In any case, Portland is effectively downzoning the entire city during present and projected population and job growth. By switching to Floor Area Ratio for low density zones, they are making the planning and permitting process more complicated for homeowners, more time-consuming for city staff, and more expensive for the city/taxpayers.
There have been “rumblings” that many of these staff proposals (including the upcoming “Better Housing by Design” for multifamily zones) that switch from building enclosure/unit count standards to FAR (combined with unit count maximums in “single dwelling zones”) are designed to create more work/job security for city staff and increase revenue for the city. (System development charges hover around $20k per unit, regardless of unit size. Eliminating density minimums in multifamily zones while halving FAR will result in many very small microunits built–at the expense of family-sized units–despite the city’s token 25% FAR bonus for 3 bedroom units (which won’t result in 3 bedroom units). That’s a huge short-term revenue boost for the city, even if it will ultimately result in long-term housing shortages for Portland’s future residents.)

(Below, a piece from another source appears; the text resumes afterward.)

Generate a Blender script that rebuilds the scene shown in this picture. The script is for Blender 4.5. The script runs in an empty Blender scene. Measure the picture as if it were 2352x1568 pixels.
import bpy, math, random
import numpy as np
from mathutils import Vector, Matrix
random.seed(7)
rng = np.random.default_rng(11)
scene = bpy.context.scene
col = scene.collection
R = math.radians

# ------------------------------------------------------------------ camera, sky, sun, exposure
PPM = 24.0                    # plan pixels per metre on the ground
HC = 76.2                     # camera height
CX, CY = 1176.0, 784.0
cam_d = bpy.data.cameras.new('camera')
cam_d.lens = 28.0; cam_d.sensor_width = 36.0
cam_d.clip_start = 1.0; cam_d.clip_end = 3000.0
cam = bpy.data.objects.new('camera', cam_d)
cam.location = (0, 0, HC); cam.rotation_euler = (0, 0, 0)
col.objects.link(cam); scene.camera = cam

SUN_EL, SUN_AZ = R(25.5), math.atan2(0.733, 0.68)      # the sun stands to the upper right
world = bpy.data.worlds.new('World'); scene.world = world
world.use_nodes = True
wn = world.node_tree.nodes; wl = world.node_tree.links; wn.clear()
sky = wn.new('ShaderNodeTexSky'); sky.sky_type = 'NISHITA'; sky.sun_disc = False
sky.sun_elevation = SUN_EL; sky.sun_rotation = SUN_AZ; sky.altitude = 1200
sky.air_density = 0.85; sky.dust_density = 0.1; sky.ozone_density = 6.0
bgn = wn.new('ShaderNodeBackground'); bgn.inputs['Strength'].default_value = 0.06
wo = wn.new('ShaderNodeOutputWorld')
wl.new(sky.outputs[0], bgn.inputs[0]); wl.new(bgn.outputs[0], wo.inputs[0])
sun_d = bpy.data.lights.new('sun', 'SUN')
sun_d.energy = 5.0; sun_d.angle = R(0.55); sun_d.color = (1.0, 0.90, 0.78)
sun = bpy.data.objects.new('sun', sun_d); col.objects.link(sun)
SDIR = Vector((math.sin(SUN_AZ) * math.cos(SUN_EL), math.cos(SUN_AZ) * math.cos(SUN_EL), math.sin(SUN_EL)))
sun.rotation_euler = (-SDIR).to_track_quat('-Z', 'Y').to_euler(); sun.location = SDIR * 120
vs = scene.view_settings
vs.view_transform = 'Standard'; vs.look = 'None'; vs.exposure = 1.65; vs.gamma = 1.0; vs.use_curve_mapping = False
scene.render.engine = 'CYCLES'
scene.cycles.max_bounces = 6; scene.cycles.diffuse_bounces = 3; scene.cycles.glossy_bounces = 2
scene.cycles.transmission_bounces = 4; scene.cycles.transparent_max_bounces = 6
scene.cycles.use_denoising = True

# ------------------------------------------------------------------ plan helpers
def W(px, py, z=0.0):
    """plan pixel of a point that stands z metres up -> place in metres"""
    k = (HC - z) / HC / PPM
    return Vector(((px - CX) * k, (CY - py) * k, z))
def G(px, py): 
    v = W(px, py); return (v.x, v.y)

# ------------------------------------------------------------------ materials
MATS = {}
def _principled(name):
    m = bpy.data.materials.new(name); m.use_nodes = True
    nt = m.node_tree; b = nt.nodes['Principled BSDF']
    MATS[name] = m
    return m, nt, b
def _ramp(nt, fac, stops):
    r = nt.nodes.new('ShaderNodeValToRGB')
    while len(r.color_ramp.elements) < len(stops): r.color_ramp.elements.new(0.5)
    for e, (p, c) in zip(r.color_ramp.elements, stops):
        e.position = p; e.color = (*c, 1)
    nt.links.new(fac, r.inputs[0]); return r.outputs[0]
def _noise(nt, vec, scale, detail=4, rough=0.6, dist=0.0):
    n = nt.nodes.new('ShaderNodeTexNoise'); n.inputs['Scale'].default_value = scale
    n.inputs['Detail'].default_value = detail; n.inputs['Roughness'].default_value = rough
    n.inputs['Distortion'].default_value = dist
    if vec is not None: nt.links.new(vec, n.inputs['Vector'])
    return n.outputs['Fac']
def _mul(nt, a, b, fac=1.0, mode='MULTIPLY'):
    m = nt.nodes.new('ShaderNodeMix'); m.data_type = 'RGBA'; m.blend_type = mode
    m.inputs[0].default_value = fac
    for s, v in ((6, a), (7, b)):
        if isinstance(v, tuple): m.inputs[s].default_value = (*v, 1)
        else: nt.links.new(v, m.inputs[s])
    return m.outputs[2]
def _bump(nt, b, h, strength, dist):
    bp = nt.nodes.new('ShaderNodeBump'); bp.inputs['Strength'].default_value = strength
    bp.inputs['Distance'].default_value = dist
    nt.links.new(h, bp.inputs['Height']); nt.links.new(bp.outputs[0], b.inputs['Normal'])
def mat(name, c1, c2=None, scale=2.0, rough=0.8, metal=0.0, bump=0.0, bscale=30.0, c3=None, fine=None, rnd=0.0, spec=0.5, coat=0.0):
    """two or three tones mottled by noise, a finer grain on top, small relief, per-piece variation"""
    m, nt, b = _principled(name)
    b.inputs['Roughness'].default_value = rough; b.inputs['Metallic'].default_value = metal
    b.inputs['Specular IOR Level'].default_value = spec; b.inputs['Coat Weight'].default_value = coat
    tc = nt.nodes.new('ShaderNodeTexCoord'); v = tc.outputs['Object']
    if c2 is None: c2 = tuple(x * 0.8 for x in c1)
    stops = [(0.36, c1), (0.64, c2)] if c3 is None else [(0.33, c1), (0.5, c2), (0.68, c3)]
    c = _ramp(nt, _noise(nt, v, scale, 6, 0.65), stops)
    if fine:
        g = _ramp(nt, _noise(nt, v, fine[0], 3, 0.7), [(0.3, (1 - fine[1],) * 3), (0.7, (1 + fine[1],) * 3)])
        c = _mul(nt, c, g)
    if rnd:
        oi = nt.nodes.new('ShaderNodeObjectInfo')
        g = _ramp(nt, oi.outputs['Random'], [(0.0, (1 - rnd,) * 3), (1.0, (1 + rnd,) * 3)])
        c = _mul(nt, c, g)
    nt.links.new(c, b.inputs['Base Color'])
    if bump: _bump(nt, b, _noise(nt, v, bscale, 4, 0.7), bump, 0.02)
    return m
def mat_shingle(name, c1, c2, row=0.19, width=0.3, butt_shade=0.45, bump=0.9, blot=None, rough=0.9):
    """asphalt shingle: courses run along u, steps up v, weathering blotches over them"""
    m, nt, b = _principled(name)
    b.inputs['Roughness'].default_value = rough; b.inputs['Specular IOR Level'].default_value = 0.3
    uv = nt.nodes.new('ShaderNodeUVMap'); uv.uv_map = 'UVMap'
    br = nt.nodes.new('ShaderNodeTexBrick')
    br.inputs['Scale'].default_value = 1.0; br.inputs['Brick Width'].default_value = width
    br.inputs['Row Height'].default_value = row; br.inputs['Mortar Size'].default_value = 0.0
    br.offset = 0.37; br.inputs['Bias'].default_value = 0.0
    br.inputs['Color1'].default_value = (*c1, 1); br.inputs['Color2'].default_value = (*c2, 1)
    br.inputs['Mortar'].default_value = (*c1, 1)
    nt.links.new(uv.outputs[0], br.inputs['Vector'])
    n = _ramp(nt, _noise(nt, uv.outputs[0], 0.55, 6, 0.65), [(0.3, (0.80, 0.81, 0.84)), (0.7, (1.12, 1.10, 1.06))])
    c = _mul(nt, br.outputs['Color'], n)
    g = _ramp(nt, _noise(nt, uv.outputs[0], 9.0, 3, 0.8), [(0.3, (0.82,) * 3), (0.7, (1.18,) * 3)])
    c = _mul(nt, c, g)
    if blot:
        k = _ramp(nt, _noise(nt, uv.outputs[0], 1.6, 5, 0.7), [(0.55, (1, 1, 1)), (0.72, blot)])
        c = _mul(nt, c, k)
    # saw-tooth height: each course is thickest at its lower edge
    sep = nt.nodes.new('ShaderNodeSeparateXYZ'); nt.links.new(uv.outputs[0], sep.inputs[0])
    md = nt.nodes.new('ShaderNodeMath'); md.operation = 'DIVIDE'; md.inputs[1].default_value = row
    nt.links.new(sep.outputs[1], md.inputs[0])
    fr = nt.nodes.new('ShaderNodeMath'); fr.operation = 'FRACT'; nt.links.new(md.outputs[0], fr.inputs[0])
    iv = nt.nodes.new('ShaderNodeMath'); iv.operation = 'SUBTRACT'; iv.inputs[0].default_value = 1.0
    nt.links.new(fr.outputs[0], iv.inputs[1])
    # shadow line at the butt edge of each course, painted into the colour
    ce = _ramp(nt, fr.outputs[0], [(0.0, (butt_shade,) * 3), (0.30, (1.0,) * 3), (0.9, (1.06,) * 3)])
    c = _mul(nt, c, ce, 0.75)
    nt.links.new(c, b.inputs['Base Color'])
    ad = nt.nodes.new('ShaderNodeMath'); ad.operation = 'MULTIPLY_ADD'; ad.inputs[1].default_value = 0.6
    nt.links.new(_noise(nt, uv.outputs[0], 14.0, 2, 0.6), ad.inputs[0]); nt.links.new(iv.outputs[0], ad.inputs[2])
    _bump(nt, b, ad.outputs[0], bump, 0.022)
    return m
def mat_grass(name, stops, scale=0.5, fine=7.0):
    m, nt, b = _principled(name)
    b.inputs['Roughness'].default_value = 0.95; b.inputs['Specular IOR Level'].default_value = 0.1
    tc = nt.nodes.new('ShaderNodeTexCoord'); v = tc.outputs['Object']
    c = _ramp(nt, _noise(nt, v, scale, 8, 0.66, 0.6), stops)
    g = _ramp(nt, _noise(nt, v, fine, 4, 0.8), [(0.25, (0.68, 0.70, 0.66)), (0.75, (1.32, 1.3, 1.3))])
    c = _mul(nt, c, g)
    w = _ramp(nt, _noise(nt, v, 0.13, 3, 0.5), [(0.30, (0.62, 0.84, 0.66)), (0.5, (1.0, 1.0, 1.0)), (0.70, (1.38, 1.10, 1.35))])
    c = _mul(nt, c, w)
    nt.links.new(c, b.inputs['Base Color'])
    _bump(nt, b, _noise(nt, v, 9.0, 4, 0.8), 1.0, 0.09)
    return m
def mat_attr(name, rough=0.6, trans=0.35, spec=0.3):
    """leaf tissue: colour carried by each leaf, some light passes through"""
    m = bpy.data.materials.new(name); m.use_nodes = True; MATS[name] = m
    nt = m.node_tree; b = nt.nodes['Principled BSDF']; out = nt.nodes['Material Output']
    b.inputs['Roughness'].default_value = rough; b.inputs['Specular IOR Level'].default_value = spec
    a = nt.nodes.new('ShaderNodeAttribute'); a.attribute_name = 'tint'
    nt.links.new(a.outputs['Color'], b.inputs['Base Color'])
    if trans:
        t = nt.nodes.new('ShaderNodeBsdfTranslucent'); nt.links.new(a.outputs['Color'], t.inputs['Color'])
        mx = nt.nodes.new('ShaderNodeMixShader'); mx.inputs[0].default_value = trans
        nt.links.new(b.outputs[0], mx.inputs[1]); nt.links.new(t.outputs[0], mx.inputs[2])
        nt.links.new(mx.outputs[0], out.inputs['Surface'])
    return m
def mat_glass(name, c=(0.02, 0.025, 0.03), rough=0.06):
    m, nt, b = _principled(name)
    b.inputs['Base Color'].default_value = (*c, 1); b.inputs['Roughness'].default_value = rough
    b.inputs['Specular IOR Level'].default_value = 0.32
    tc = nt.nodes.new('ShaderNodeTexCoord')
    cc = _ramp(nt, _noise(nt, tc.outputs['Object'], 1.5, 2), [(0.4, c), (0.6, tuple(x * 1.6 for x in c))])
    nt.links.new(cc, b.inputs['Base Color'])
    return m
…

While I’m no conspiracy theorist, after having worked in government myself, such a bureaucratic chess move by city staff (to design needless complexity in order to create job security and increased costs for Portland taxpayers) would not surprise me in the slightest.
Michael Andersen
I think you make some good points here, Dani. I’m actually working on a post about four-plex barriers right now. I’ll email you to be sure I get your take for that.
On the higher cost per square foot for building smaller homes, I asked Johnson about that. He said there are arguments in the other direction, too. I do think this bears more attention.
Dani Zeghbib
I’d be curious to learn his reasons for believing that, on a per square foot basis, it’s less expensive to cram a kitchen and two bathrooms into, say, 833 sqft, versus spreading the overall cost for 2 bathrooms and a kitchen within, say, 1500 square feet of living space (by building more storage and bedrooms, which are significantly cheaper per square foot than kitchens).
833 sqft is not what most families of 4 would choose to live in (though it’s a moot point because builders will build a 2,500 sqft SFH over a 2,500 sqft triplex 99% of the time). Through zoning, Portland staffers and elected officials are systematically pushing out middle income families. In the new Portland, only wealthy families and high-income childless individuals will be able to afford a place to live without roommates.
Though I personally am childless, there is already much research about why cities need children for their economic and cultural vitality.
Rosie
This sounds more like destroying the village with the attempt and expectation of saving it. Portland is an attractive livable city by and large do to the preservation of traditional 20th century single family home neighborhoods that have big mature trees and green yards where children can play under the watchful eyes of their parents. Minimizing setbacks and paving over the greenery and open spaces with larger footprint foundations is placing density the over a quality of life in Portland’s urban environment. The most affordable homes are the ones already built. Affordability without subsidies can not be accomplished by throwing up even shoddy new structures on the demolished rubble of what is already in place. The big mature trees, green yards and open space that heavily contribute to a quality of life in our urban environment need to be protected for out children and their children and so on – because once it is gone it is gone forever!
Lastly, with the construction of big multi-residential unit structures in town centers and on corridors adjacent to shingle family home neighborhoods, it is short-sighted not to require off street parking for all new residential development. The cars of the future are likely to be powered differently than they are today, but they are going to be with us for generations to come. With the streets full of parked and stored cars, where, are the visitors supposed to park and how are emergency and delivery vehicle supposed to get through?